**Exercise details**
Go through the entries below and collect each line with the string "scene" in it.
[BEGIN Entries]
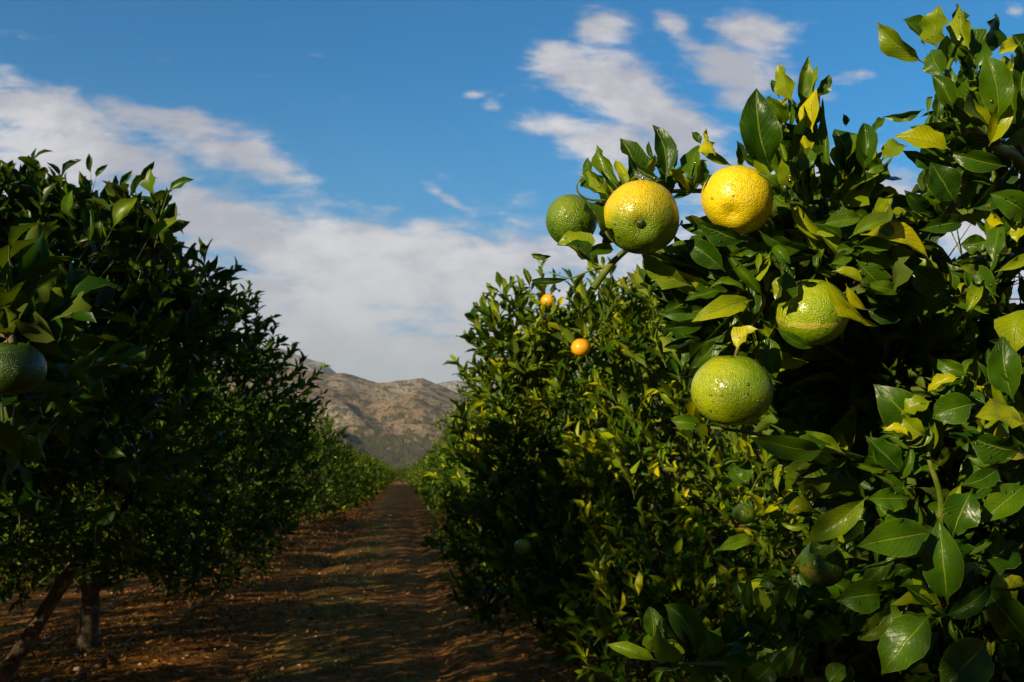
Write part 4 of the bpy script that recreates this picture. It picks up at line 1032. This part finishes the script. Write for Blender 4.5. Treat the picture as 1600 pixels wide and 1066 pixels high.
def stones():
    rg = np.random.default_rng(28); N = 1500; V_, F_ = [], []
    t0 = (1+5**.5)/2; ico = norm(np.array([[-1,t0,0],[1,t0,0],[-1,-t0,0],[1,-t0,0],[0,-1,t0],[0,1,t0],[0,-1,-t0],[0,1,-t0],[t0,0,-1],[t0,0,1],[-t0,0,-1],[-t0,0,1]], float))
    fi = np.array([[0,11,5],[0,5,1],[0,1,7],[0,7,10],[0,10,11],[1,5,9],[5,11,4],[11,10,2],[10,7,6],[7,1,8],[3,9,4],[3,4,2],[3,2,6],[3,6,8],[3,8,9],[4,9,5],[2,4,11],[6,2,10],[8,6,7],[9,8,1]])
    y = 3.4*np.exp(rg.uniform(0, 2.0, N)); x = np.where(rg.random(N) < .6, rg.normal(-2.2,1.0,N), rg.uniform(-6,3,N)); z = soil_z(x, y); s = rg.uniform(.008,.034,N)
    v = ico[None]*rg.uniform(.7,1.25,(N,12,1))*s[:,None,None]*np.array([1.2,1,.7])+np.stack([x,y,z],-1)[:,None]
    f = (fi[None]+(np.arange(N)*12)[:,None,None]).reshape(-1,3)
    m, t, b, o = mat('soil clods'); geo = t.new('ShaderNodeNewGeometry')
    t.link(t.ramp(geo.outputs['Random Per Island'], [(0,(.14,.055,.018)), (.7,(.32,.16,.05)), (1,(.45,.36,.26))]), b.inputs['Base Color']); b.inputs['Roughness'].default_value = .95
    prop(mesh_np('soil_clods', v.reshape(-1,3), f, m, smooth=False), 'crumbs of red soil and small stones lying on the ground', 'soil clods', kind='stuff')
stones()
m_hose, t, b, o = mat('black polythene'); b.inputs['Base Color'].default_value = (.015,.015,.017,1); b.inputs['Roughness'].default_value = .45
def hose(x0, label, sd):
    rg = random.Random(sd); ys_ = np.linspace(2.2, 24, 90); ph = rg.uniform(0, 6)
    xs_ = x0+.06*np.sin(ys_*.55+ph)+.03*np.sin(ys_*1.7+ph)
    zs = soil_z(xs_, ys_)+.016+.012*(np.sin(ys_*1.3+ph)+1)
    v, f, u, tn = tube(np.stack([xs_, ys_, zs], -1), np.full(90, .0095), 8)
    prop(mesh_np('irrigation_hose', v, f, m_hose), label, 'hose', 'drip hoses along the left row')
hose(-2.45, 'thin black drip hose on the soil, on the path side of the left trunks', 3)
hose(-3.30, 'thin black drip hose on the soil, on the far side of the left trunks', 5)
#PART4

# ------------------------------------------------------------------ haze
hv = np.array([[x,y,z] for x in (-8200,8200) for y in (-400,8200) for z in (-8,900)], float)
hf = np.array([[0,1,3,2],[4,6,7,5],[0,4,5,1],[2,3,7,6],[0,2,6,4],[1,5,7,3]])
mh = bpy.data.materials.new('haze air'); mh.use_nodes = True; th_ = NT(mh.node_tree); mh.node_tree.nodes.remove(mh.node_tree.nodes['Principled BSDF'])
pv = th_.new('ShaderNodeVolumePrincipled'); pv.inputs['Color'].default_value = (.80,.88,1,1); pv.inputs['Density'].default_value = .00006; pv.inputs['Anisotropy'].default_value = 0
th_.link(pv.outputs[0], mh.node_tree.nodes['Material Output'].inputs['Volume'])
prop(mesh_np('haze', hv, hf, mh, smooth=False), kind='stuff')
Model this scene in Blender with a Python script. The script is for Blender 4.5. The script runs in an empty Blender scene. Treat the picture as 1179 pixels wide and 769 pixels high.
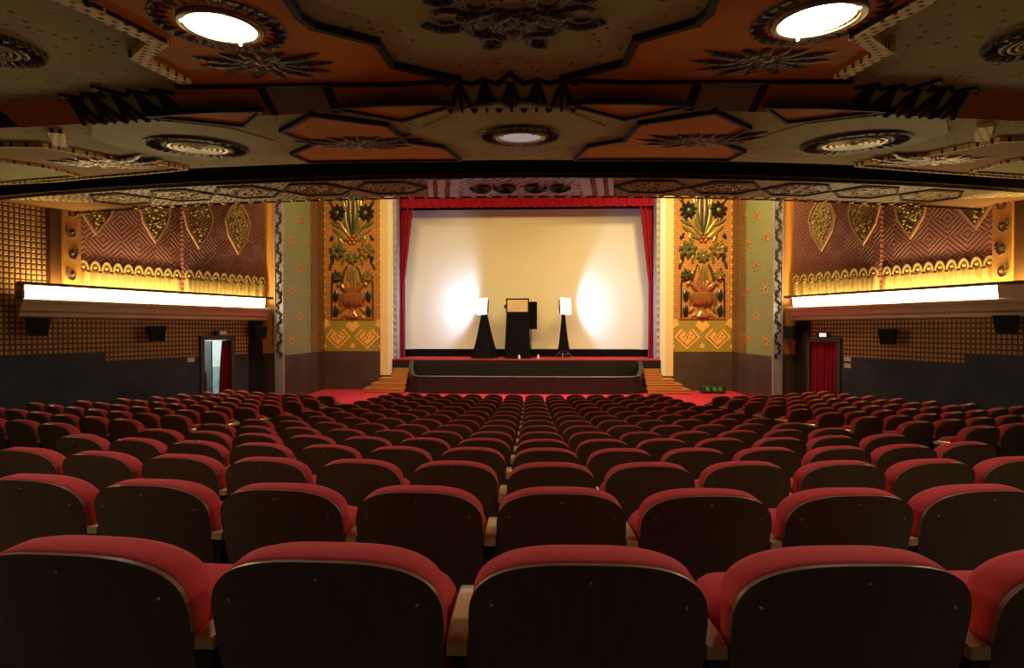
import bpy, math, random
from math import sin, cos, pi, radians
from mathutils import Matrix, Vector
random.seed(7)
SC = bpy.context.scene
COL = SC.collection
XC = -0.20                       # centre line of the hall
SIDE = {-1: 'left', 1: 'right'}

# ------------------------------------------------------------------ helpers
class MB:
    """collects verts / faces with material slots, links them as ONE mesh object"""
    def __init__(s): s.v = []; s.f = []; s.m = []
    def add(s, vs, fs, mi=0):
        o = len(s.v); s.v += [tuple(p) for p in vs]
        for f in fs: s.f.append([i + o for i in f]); s.m.append(mi)
    def box(s, x0, x1, y0, y1, z0, z1, mi=0):
        vs = [(x0,y0,z0),(x1,y0,z0),(x1,y1,z0),(x0,y1,z0),(x0,y0,z1),(x1,y0,z1),(x1,y1,z1),(x0,y1,z1)]
        s.add(vs, [(0,3,2,1),(4,5,6,7),(0,1,5,4),(1,2,6,5),(2,3,7,6),(3,0,4,7)], mi)
    def quad(s, a, b, c, d, mi=0): s.add([a,b,c,d], [(0,1,2,3)], mi)
    def loft(s, rings, mi=0, cap0=True, cap1=True, closed=True):
        n = len(rings[0]); vs = [p for r in rings for p in r]; fs = []
        for k in range(len(rings)-1):
            for i in range(n if closed else n-1):
                j = (i+1) % n
                fs.append((k*n+i, k*n+j, (k+1)*n+j, (k+1)*n+i))
        if cap0: fs.append(tuple(reversed(range(n))))
        if cap1: fs.append(tuple(range((len(rings)-1)*n, len(rings)*n)))
        s.add(vs, fs, mi)
    def tube(s, pts, r, n=8, mi=0):
        pts = [Vector(p) for p in pts]; rings = []
        rr = r if isinstance(r, (list, tuple)) else [r]*len(pts)
        for i, p in enumerate(pts):
            t = (pts[min(i+1, len(pts)-1)] - pts[max(i-1, 0)]).normalized()
            up = Vector((0,0,1)) if abs(t.z) < .9 else Vector((1,0,0))
            a = t.cross(up).normalized(); b = t.cross(a)
            rings.append([p + (a*cos(2*pi*k/n) + b*sin(2*pi*k/n))*rr[i] for k in range(n)])
        s.loft(rings, mi)
    def lathe(s, prof, n=32, mi=0, axis='z', c=(0,0,0), a0=0., a1=2*pi):
        full = abs(a1-a0-2*pi) < 1e-6; m = n if full else n+1; rings = []
        for r, h in prof:
            rr = []
            for k in range(m):
                a = a0 + (a1-a0)*k/n
                if axis == 'z': rr.append((c[0]+r*cos(a), c[1]+r*sin(a), c[2]+h))
                else: rr.append((c[0]+r*cos(a), c[1]+h, c[2]+r*sin(a)))
            rings.append(rr)
        s.loft(rings, mi, cap0=False, cap1=False, closed=full)
    def prism(s, poly, y0, y1, mi=0):
        """polygon in x-z, extruded along y"""
        n = len(poly); vs = [(x,y0,z) for x,z in poly] + [(x,y1,z) for x,z in poly]
        fs = [tuple(range(n)), tuple(reversed(range(n,2*n)))] + [(i,n+i,n+(i+1)%n,(i+1)%n) for i in range(n)]
        s.add(vs, fs, mi)
    def slab(s, poly, z0, z1, mi=0):
        """polygon in x-y, extruded along z"""
        n = len(poly); vs = [(x,y,z0) for x,y in poly] + [(x,y,z1) for x,y in poly]
        fs = [tuple(range(n)), tuple(reversed(range(n,2*n)))] + [(i,n+i,n+(i+1)%n,(i+1)%n) for i in range(n)]
        s.add(vs, fs, mi)
    def ball(s, c, rx, ry, rz, n=10, m=6, mi=0):
        rings = []
        for j in range(m+1):
            t = -pi/2 + pi*j/m; rad = max(cos(t), .02)
            rings.append([(c[0]+rx*rad*cos(2*pi*k/n), c[1]+ry*rad*sin(2*pi*k/n), c[2]+rz*sin(t)) for k in range(n)])
        s.loft(rings, mi)
    def xf(s, M):
        s.v = [tuple(M @ Vector(p)) for p in s.v]; return s
    def build(s, name, mats, parent=None, smooth=False, loc=None, mat=None):
        me = bpy.data.meshes.new(name); me.from_pydata(s.v, [], s.f)
        for m in (mats if isinstance(mats, (list, tuple)) else [mats]): me.materials.append(m)
        me.polygons.foreach_set('material_index', s.m)
        import bmesh
        bm = bmesh.new(); bm.from_mesh(me); bmesh.ops.recalc_face_normals(bm, faces=bm.faces); bm.to_mesh(me); bm.free()
        if smooth:
            me.polygons.foreach_set('use_smooth', [True]*len(me.polygons))
            try: me.set_sharp_from_angle(angle=radians(smooth if smooth is not True else 45))
            except Exception: pass
        o = bpy.data.objects.new(name, me); COL.objects.link(o)
        if parent: o.parent = parent
        if loc: o.location = loc
        if mat is not None: o.matrix_world = mat
        return o

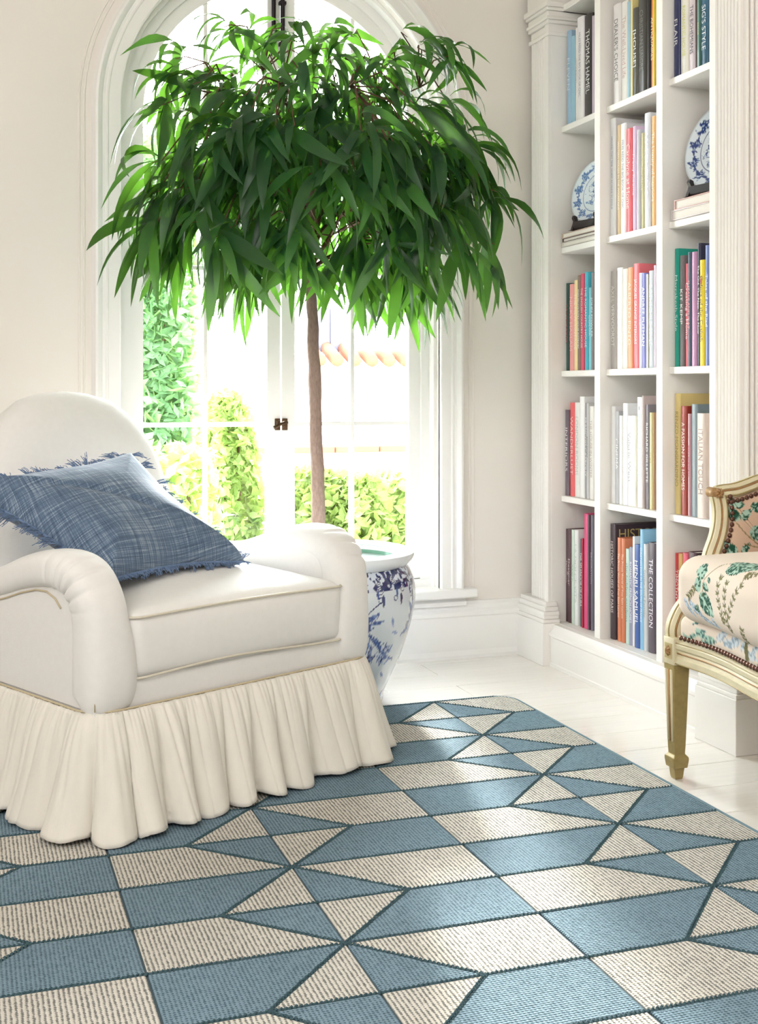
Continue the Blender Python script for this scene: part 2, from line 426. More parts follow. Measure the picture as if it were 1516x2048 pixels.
autosmooth(q.obj('latch', M_BRASS, win))

# ================================================================== BOOKCASE
XS = 2.08; XSH = 2.104
case = thing('bookcase', 'tall white built-in bookcase with reeded pilasters along the right wall', 'bookcase', (XS, 3.4, 0))
def cpart(b, name, m=M_CASE, sm=False, par=None):
    b.V = [(x - XS, y - 3.4, z) if par is None else (x - XS, y - 3.4, z) for x, y, z in b.V]
    o = b.obj(name, m, par or case)
    if sm: autosmooth(o, 32)
    return o
LV = [.153, .619, 1.080, 1.536, 1.984, 2.43]
YL = 3.998            # far end of the first bay (pilaster side face)
D1 = (3.709, 3.671); D2 = (3.316, 3.280); YR = 2.985
bays = {'A': (D1[0], YL), 'B': (D2[0], D1[1]), 'C': (YR, D2[1])}
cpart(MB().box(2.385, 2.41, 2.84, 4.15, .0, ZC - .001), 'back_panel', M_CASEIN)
for (a, b) in (D1, D2):
    o = cpart(MB().box(XS, 2.385, b, a, .13, ZC - .01, .002), 'divider', M_CASE)
cpart(MB().box(2.05, 2.385, YL, YL + .03, .13, ZC - .01), 'side_panel', M_CASE)
cpart(MB().box(2.05, 2.385, YR - .03, YR, .13, ZC - .01), 'side_panel', M_CASE)
for k, z in enumerate(LV):
    for nm, (a, b) in bays.items():
        cpart(MB().box(XSH - (.0 if k else .03), 2.385, a, b, z - .022, z, .0025), 'shelf', M_CASE)
# plinth: moulded profile swept along Y
pl = [(2.36, 0), (2.036, 0), (2.036, .012), (2.04, .015), (2.04, .105), (2.034, .112), (2.034, .122), (2.044, .130), (2.052, .138), (2.056, .150), (2.075, .152), (2.36, .13)]
cpart(MB().prism([(x, z) for x, z in pl], 1, YR, YL), 'plinth', M_CASE, True)
def pilaster(y0, y1, yb0, yb1, name):
    xf = 2.048
    q = MB().box(xf + .015, 2.384, y0 - .001, y1 + .001, .05, 2.33)
    o = cpart(q, name, M_CASE)
    nr = 9; wd = (y1 - y0 - .008) / nr
    for i in range(nr):
        c = y0 + .004 + wd * (i + .5)
        P = [(xf + .0152 - .0075 * math.cos(t) - .005 * (abs(t) < 1.5), c + wd * .35 * math.sin(t)) for t in np.linspace(-PI / 2, PI / 2, 7)]
        cpart(MB().prism([(a, b) for a, b in P], 2, .23, 2.325), 'reed', M_CASE, par=o)
    # base block with moulding, wraps three sides
    def blk(e, z0, z1, bev=.002): return MB().box(2.01 - e + .0, 2.082 if yb1 > 4.1 else 2.384, yb0 - e, yb1 + (e if yb1 < 4.1 else 0), z0, z1, bev)
    b = blk(0, 0, .155); b2 = blk(-.004, .155, .168); b3 = blk(-.010, .168, .182); b4 = blk(-.006, .182, .196); b5 = blk(-.016, .196, .212); b6 = blk(-.024, .212, .228)
    for x in (b2, b3, b4, b5, b6): b.add(x.V, x.F)
    cpart(b, 'pilaster_base', M_CASE)
    b = MB()
    for e, z0, z1 in ((.004, 2.318, 2.333), (-.004, 2.333, 2.362), (.006, 2.362, 2.376), (.012, 2.376, 2.388), (.006, 2.388, 2.408), (.014, 2.408, 2.420), (.020, 2.420, 2.440), (.008, 2.440, ZC - .01)):
        x = MB().box(xf + .002 - e, 2.384, y0 - .003 - e, y1 + .004 + e * .6, z0, z1, .003); b.add(x.V, x.F)
    cpart(b, 'capital', M_CASE)
    return o
pilaster(YL, 4.147, 3.962, YW - .002, 'pilaster')
p2 = pilaster(2.838, YR, 2.803, 3.0, 'pilaster')
# reeding on the camera-facing return of the near pilaster
nr = 20
for i in range(nr):
    wd = .0165; c = 2.060 + wd * (i + .5)
    if c > 2.38: break
    P = [(c + wd * .36 * math.sin(t), 2.836 - .0085 * math.cos(t)) for t in np.linspace(-PI / 2, PI / 2, 7)]
    cpart(MB().prism(P, 2, .23, 2.325), 'reed', M_CASE, par=p2)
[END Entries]
**Expected answer**
Model this scene in Blender with a Python script. The script is for Blender 4.5. The script runs in an empty Blender scene. Treat the picture as 1179 pixels wide and 769 pixels high.
SC = bpy.context.scene
Continue the Blender Python script for this scene: part 2, from line 426. More parts follow. Measure the picture as if it were 1516x2048 pixels.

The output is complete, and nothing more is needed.